Wednesday 18 December 2013

We will bring you back home Devyani Khobragade

"There’s a great deal we hope India will contribute to. The peace and prosperity in the 21st century will be impacted upon by the outcomes of that relationship. It’s the defining partnership in the century ahead."

These words belong to United States Vice President Joe Biden, who, on a visit to India earlier this year, expounded on how his 'great' nation and our 'great' nation were both 'great partners' of the 21st century.

Great because we stand united against terrorism, unified in the face of a rising China, and as the two towering exemplars of modern democracy.  

Perhaps our 'greatest' folly has been to wholly misinterpret the American view of our testingly 'unique' partnership. Despite all the camaraderie and democratic affinity, if one tries to see through all the brouhaha - it is clear: we will never be equal partners.
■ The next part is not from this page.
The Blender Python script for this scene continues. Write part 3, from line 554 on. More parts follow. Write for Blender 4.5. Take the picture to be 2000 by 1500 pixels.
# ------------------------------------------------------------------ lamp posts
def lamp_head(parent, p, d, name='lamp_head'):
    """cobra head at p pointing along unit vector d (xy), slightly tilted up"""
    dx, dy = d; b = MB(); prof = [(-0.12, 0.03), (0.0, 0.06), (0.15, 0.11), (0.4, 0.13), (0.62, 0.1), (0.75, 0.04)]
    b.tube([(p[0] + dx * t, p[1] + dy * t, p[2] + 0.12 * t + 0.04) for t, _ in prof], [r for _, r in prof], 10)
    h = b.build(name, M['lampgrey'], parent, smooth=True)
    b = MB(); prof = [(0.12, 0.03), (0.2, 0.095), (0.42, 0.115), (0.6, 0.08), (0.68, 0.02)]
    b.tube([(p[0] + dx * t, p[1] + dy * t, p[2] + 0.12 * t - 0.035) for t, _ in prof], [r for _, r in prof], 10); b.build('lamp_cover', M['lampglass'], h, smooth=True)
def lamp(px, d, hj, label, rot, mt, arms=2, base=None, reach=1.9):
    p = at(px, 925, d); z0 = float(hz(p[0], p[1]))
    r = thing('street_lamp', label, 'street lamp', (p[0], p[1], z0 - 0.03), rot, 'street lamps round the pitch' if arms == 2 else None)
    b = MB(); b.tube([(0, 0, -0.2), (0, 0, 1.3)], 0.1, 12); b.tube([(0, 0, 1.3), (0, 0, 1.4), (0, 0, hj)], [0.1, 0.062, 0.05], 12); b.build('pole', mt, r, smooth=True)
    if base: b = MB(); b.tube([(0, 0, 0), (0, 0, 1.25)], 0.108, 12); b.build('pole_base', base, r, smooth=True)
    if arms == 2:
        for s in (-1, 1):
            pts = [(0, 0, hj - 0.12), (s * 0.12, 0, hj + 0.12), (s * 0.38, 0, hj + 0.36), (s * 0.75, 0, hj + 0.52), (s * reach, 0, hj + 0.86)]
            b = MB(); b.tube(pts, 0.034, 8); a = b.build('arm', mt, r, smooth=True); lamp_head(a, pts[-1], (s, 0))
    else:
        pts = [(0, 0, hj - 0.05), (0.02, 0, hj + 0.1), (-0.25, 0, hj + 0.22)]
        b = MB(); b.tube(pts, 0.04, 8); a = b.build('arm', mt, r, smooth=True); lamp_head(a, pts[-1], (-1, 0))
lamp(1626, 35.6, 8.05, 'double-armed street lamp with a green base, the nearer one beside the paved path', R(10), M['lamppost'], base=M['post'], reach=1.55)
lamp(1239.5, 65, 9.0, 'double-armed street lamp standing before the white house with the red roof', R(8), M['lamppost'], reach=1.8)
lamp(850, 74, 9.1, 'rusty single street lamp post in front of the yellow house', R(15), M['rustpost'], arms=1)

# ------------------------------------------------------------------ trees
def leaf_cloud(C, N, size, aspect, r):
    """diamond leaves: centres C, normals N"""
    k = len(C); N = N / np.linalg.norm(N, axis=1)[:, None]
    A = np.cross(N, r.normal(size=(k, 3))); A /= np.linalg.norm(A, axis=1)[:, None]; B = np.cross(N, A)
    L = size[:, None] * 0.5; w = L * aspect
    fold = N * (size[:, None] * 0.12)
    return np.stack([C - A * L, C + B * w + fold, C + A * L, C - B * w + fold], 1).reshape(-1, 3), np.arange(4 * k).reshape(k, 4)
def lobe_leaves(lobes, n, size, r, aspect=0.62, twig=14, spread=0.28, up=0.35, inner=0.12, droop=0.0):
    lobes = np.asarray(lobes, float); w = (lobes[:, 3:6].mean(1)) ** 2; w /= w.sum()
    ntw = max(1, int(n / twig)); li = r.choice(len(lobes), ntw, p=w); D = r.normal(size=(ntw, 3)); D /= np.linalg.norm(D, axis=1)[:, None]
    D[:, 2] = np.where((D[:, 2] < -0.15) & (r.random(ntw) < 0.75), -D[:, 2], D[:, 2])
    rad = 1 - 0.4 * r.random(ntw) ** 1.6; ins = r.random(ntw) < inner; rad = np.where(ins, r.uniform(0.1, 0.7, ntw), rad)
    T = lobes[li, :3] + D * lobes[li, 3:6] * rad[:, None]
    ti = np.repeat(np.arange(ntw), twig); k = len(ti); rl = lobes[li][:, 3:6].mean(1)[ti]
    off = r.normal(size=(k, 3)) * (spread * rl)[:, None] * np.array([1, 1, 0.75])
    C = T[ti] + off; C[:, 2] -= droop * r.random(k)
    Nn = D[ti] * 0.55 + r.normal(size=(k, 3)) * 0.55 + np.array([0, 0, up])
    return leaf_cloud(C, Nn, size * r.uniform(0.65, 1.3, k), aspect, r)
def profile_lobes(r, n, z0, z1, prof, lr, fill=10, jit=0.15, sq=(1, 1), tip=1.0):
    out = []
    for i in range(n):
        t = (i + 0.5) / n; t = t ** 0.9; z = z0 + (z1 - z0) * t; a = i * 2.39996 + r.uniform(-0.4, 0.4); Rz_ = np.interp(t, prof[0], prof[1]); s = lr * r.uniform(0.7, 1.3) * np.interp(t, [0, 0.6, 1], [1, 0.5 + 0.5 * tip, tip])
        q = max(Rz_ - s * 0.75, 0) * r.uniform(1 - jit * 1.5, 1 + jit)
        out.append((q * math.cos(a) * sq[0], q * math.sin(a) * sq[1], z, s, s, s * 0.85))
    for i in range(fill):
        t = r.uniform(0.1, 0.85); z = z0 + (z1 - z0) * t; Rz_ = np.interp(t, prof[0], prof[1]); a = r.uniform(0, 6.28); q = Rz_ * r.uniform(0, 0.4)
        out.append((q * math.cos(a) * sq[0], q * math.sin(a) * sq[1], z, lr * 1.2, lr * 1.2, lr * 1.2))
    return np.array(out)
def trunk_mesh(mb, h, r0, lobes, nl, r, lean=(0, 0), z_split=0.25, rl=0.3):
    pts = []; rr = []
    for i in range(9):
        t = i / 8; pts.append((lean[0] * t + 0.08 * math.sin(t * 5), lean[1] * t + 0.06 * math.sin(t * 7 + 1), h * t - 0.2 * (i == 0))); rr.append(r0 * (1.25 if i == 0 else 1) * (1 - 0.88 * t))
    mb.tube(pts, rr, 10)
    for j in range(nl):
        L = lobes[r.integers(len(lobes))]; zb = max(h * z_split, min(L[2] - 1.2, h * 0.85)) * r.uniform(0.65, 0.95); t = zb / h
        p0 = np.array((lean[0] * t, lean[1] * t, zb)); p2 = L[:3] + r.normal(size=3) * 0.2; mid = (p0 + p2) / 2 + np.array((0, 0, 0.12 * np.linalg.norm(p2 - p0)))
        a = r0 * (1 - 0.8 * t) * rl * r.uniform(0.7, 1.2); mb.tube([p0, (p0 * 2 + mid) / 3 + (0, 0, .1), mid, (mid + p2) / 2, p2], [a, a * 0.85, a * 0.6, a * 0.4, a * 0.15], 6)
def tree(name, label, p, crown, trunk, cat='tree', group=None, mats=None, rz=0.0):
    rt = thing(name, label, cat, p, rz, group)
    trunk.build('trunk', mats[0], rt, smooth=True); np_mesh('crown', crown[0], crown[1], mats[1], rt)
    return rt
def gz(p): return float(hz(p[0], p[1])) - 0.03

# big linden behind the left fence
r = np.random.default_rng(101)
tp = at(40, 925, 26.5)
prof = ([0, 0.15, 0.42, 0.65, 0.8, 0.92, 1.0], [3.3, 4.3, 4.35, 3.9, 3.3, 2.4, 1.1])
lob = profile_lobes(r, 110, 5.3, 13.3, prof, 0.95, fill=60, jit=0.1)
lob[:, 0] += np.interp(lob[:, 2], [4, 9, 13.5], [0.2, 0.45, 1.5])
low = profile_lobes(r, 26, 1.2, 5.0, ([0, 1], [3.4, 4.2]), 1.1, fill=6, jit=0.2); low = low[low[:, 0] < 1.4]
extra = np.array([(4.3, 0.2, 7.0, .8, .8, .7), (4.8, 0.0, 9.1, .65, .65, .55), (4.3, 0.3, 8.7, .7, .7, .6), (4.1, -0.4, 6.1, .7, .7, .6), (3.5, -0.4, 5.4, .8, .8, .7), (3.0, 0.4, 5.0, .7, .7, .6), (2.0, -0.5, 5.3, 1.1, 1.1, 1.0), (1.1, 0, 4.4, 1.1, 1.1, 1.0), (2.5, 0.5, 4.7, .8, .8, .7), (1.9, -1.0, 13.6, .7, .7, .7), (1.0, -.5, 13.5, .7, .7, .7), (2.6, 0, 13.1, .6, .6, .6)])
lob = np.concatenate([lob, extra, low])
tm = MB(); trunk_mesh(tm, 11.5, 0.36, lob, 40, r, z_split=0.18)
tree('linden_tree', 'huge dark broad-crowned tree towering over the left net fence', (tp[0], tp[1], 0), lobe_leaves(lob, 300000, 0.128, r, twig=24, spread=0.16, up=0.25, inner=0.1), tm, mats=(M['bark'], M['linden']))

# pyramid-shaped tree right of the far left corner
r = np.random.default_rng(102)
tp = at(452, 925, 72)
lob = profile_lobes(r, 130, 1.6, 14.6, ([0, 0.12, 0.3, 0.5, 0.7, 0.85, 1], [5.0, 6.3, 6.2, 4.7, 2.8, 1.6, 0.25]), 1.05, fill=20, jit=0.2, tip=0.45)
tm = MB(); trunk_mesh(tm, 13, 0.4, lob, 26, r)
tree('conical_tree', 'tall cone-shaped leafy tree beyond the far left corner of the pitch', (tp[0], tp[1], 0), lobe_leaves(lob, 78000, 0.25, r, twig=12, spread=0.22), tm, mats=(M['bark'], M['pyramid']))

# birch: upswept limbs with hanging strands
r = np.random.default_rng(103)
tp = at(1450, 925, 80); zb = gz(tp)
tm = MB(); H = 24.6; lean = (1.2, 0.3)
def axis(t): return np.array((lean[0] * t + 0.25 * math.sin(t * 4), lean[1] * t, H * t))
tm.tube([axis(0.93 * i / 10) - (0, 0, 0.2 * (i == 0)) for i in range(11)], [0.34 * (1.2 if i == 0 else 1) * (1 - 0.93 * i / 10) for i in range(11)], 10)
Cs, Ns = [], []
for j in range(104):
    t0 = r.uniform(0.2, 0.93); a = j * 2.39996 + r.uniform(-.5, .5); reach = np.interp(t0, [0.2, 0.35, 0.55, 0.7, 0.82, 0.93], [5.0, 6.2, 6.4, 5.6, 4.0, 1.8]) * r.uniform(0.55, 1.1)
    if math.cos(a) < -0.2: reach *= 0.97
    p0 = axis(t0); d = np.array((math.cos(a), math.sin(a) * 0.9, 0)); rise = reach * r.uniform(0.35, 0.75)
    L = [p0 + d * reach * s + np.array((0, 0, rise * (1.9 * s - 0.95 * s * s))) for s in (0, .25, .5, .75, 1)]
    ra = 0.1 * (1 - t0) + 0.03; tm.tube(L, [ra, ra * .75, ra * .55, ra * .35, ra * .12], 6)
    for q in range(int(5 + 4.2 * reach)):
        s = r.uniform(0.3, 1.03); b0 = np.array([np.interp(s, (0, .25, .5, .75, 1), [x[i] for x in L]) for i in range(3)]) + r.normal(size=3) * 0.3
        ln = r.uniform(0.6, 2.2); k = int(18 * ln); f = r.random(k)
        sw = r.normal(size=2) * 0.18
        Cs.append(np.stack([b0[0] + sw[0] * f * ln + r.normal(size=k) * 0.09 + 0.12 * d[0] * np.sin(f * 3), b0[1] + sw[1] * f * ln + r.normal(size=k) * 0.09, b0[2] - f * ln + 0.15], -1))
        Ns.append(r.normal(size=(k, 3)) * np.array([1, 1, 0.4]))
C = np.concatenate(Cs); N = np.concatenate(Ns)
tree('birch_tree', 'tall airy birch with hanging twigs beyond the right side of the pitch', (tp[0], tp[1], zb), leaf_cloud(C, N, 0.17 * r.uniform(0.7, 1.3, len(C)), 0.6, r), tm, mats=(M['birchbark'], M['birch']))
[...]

Perhaps the realization of our deeply flawed and broken bilateral relationship only hit the Indian Government when a 39-year-old Indian woman Devyani Khobragade, serving as the Deputy Consul General in New York was arrested in full public view for a crime not proven in a court of law, and subject to humiliation in the form of repeated strip searches by US Marshals; unheard of for any diplomat, let alone for one who has made her country proud on several occasions.

Khobragade's alleged crime was to have denied her domestic help minimum wages as per the local wage laws, when sadly, the diplomat herself falls below the wage line. The US even went on to claim that Khobragade has made a false declaration of the maid's wages to the US authorities, thereby committing visa fraud.

Shouldn't Indians who work in US missions across India too get paid minimum wages as deemed mandatory in Washington DC?

To have her confined in a prison cell with drug addicts as inmates is not only denigratory, but is also an absolute violation of the Vienna Convention on Consular Relations.

This also exposes the deep gulf that exists between how India sees the US and how the US sees the world. This isn't just about the US playing big brother, it is about human rights; rights that the US has very conveniently toyed with over and over again.

Quite surprisingly, the Indian Government sent out stern messages to America, warning them of swift reciprocity in equal measure if corrective action wasn't taken soon and vowing to bring Khobragade back.

Reciprocity was swift indeed. Barricades were removed, IDs reviewed, Congressional delegation shunned; and US diplomats, who once enjoyed special privileges by India were now treated as ordinary diplomats. Whether or not the message went across resoundingly, the American mission
was brought to its proverbial knees.

Devyani Khobragade is a proud woman who wears the tricolour on her sleeve and we shall bring her home, even if it means further rupturing our 'great' albeit brittle relationship with the US.

She has been transferred to the UN permanent mission in New York, which means she will be able to exercise full diplomatic immunity. Soon, she will be home.

But we need to watch out for the future. If US doesn't mend its ways, it will indeed lose a 'great' partner in India.